* **Records for processing**:

########################################

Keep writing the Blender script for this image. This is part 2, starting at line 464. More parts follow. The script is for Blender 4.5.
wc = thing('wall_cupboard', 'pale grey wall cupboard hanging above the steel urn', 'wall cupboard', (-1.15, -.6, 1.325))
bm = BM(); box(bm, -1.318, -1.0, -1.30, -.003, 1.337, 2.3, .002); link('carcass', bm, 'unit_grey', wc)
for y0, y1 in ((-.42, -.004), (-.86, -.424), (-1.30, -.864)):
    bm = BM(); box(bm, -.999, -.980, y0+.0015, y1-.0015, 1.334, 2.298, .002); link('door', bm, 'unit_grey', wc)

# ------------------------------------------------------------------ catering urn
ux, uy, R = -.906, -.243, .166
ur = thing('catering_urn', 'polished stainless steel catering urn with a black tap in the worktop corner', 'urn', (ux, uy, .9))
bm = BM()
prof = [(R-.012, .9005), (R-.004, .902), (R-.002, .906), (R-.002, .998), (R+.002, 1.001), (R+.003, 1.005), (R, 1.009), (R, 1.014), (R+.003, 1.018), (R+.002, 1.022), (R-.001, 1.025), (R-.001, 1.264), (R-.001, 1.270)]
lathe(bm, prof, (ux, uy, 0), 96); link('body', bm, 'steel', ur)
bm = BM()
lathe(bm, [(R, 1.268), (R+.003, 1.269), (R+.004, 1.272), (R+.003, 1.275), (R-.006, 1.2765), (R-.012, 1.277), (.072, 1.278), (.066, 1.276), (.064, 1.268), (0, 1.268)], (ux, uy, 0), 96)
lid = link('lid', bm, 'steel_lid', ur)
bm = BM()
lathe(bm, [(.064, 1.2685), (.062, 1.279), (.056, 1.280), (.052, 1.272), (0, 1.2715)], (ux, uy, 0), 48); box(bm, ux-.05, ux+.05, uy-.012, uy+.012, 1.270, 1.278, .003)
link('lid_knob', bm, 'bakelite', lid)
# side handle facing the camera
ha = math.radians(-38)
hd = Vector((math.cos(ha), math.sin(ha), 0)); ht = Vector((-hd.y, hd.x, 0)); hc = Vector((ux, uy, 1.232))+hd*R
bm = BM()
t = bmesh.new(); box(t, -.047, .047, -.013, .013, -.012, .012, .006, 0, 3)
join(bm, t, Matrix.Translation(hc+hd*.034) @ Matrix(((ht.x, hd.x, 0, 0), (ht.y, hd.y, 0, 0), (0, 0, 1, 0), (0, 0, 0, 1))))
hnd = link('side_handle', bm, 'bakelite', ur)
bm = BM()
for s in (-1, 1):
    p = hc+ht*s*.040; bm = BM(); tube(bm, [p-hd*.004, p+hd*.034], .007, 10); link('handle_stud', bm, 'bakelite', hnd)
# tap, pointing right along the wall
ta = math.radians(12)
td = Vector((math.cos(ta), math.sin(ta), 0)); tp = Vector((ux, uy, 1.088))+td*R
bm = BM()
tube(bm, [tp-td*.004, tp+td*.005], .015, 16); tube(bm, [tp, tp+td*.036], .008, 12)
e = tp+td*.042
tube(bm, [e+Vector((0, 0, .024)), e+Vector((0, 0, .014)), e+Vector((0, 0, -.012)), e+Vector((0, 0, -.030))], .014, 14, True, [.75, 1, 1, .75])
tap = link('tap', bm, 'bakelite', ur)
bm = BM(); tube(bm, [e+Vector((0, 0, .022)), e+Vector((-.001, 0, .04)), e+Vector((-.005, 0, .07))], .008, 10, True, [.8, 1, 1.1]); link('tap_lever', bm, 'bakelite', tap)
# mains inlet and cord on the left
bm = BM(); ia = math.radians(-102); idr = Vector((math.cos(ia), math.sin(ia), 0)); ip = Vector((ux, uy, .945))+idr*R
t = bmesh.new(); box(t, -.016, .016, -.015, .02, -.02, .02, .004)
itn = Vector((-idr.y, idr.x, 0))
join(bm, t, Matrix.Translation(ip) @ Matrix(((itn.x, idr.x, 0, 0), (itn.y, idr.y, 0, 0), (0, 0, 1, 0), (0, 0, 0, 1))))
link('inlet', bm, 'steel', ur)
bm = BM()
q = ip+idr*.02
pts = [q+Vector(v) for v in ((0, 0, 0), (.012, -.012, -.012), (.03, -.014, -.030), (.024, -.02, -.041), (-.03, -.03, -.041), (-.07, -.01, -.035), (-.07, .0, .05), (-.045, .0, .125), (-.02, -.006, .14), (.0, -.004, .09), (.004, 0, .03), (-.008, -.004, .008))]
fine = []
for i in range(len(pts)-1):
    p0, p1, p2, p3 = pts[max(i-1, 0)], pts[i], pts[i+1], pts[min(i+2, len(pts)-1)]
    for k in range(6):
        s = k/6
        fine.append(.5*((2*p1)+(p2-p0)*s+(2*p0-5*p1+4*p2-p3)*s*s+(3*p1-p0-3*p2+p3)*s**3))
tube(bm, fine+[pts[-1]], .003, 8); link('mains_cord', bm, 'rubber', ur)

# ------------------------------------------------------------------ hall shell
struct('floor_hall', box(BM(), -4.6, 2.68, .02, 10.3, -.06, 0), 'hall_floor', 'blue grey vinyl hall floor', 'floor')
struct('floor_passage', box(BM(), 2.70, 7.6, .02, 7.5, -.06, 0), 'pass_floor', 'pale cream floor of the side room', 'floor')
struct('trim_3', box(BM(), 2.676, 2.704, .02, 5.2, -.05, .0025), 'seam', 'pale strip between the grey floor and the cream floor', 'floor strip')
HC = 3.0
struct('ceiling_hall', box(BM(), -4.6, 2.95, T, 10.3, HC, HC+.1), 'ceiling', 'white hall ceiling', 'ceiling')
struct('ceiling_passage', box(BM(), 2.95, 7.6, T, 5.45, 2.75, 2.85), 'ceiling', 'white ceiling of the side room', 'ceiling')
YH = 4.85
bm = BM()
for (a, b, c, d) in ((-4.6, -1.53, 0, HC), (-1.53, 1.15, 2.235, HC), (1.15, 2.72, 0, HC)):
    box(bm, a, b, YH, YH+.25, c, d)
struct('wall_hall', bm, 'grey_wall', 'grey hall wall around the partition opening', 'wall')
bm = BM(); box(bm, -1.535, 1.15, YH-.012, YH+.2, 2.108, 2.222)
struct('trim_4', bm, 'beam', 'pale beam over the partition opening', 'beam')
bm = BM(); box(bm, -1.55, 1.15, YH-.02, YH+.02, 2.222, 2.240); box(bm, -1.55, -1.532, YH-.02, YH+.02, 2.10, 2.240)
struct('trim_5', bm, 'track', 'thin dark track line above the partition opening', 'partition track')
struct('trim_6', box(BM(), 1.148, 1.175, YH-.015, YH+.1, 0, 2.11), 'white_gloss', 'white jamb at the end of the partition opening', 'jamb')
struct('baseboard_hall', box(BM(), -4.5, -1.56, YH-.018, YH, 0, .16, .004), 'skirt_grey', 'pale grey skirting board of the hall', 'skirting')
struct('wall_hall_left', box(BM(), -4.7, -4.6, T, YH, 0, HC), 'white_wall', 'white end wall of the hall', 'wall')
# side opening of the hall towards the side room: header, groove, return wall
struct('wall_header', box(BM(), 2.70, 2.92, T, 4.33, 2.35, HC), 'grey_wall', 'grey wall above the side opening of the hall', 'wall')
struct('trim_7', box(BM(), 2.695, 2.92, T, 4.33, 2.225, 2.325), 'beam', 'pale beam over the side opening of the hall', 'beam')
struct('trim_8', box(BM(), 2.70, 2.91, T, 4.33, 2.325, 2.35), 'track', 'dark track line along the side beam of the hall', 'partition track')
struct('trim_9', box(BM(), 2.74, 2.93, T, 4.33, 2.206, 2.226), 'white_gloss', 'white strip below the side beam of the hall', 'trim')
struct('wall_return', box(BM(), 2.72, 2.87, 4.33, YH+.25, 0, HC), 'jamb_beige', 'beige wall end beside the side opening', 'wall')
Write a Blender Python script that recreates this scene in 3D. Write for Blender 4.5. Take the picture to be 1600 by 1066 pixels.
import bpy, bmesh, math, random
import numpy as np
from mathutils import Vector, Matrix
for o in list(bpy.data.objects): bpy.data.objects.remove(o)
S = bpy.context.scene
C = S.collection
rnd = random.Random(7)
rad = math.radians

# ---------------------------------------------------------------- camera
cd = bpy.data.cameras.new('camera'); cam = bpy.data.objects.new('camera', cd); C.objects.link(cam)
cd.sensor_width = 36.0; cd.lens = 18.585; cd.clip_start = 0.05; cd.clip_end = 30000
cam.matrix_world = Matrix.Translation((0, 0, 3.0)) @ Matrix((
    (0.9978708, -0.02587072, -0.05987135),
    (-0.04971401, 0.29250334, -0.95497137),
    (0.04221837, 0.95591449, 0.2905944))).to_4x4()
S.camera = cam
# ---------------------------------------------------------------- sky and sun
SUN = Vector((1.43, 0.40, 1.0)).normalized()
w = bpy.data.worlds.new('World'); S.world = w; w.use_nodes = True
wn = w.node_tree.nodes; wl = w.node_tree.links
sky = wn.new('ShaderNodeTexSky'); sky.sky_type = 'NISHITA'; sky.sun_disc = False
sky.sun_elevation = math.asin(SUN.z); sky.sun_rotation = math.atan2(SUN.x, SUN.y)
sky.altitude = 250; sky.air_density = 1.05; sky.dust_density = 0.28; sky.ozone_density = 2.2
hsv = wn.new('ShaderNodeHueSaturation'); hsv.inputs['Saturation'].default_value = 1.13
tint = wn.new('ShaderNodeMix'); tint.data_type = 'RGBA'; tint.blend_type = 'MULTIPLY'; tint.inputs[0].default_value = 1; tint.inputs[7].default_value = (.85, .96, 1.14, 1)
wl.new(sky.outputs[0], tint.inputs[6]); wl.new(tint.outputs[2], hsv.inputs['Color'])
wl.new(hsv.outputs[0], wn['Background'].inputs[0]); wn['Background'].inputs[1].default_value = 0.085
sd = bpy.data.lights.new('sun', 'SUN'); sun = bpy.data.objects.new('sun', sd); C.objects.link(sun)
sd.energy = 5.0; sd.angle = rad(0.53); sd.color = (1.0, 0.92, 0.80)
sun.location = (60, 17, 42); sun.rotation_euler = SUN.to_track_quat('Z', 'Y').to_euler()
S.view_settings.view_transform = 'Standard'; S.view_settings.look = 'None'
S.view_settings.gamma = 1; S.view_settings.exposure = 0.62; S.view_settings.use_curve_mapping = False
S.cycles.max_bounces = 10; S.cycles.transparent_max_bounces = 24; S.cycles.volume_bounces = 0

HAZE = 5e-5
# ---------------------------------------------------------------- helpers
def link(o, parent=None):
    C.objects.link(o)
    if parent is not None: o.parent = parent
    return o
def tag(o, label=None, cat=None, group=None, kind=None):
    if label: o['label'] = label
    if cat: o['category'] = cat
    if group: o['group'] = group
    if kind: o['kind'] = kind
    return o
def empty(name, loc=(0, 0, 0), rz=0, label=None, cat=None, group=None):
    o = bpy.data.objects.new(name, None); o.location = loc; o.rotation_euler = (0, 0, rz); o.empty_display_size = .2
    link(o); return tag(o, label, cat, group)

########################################

* **Task statement**:
Of the entries listed above, reproduce only the lines starting at the line containing "Write a Blender" and ending at the line containing "S.cycles.max_bounces = 10;". Include both, exactly as they stand.

* **Answer to the exercise**:
Write a Blender Python script that recreates this scene in 3D. Write for Blender 4.5. Take the picture to be 1600 by 1066 pixels.
import bpy, bmesh, math, random
import numpy as np
from mathutils import Vector, Matrix
for o in list(bpy.data.objects): bpy.data.objects.remove(o)
S = bpy.context.scene
C = S.collection
rnd = random.Random(7)
rad = math.radians

# ---------------------------------------------------------------- camera
cd = bpy.data.cameras.new('camera'); cam = bpy.data.objects.new('camera', cd); C.objects.link(cam)
cd.sensor_width = 36.0; cd.lens = 18.585; cd.clip_start = 0.05; cd.clip_end = 30000
cam.matrix_world = Matrix.Translation((0, 0, 3.0)) @ Matrix((
    (0.9978708, -0.02587072, -0.05987135),
    (-0.04971401, 0.29250334, -0.95497137),
    (0.04221837, 0.95591449, 0.2905944))).to_4x4()
S.camera = cam
# ---------------------------------------------------------------- sky and sun
SUN = Vector((1.43, 0.40, 1.0)).normalized()
w = bpy.data.worlds.new('World'); S.world = w; w.use_nodes = True
wn = w.node_tree.nodes; wl = w.node_tree.links
sky = wn.new('ShaderNodeTexSky'); sky.sky_type = 'NISHITA'; sky.sun_disc = False
sky.sun_elevation = math.asin(SUN.z); sky.sun_rotation = math.atan2(SUN.x, SUN.y)
sky.altitude = 250; sky.air_density = 1.05; sky.dust_density = 0.28; sky.ozone_density = 2.2
hsv = wn.new('ShaderNodeHueSaturation'); hsv.inputs['Saturation'].default_value = 1.13
tint = wn.new('ShaderNodeMix'); tint.data_type = 'RGBA'; tint.blend_type = 'MULTIPLY'; tint.inputs[0].default_value = 1; tint.inputs[7].default_value = (.85, .96, 1.14, 1)
wl.new(sky.outputs[0], tint.inputs[6]); wl.new(tint.outputs[2], hsv.inputs['Color'])
wl.new(hsv.outputs[0], wn['Background'].inputs[0]); wn['Background'].inputs[1].default_value = 0.085
sd = bpy.data.lights.new('sun', 'SUN'); sun = bpy.data.objects.new('sun', sd); C.objects.link(sun)
sd.energy = 5.0; sd.angle = rad(0.53); sd.color = (1.0, 0.92, 0.80)
sun.location = (60, 17, 42); sun.rotation_euler = SUN.to_track_quat('Z', 'Y').to_euler()
S.view_settings.view_transform = 'Standard'; S.view_settings.look = 'None'
S.view_settings.gamma = 1; S.view_settings.exposure = 0.62; S.view_settings.use_curve_mapping = False
S.cycles.max_bounces = 10; S.cycles.transparent_max_bounces = 24; S.cycles.volume_bounces = 0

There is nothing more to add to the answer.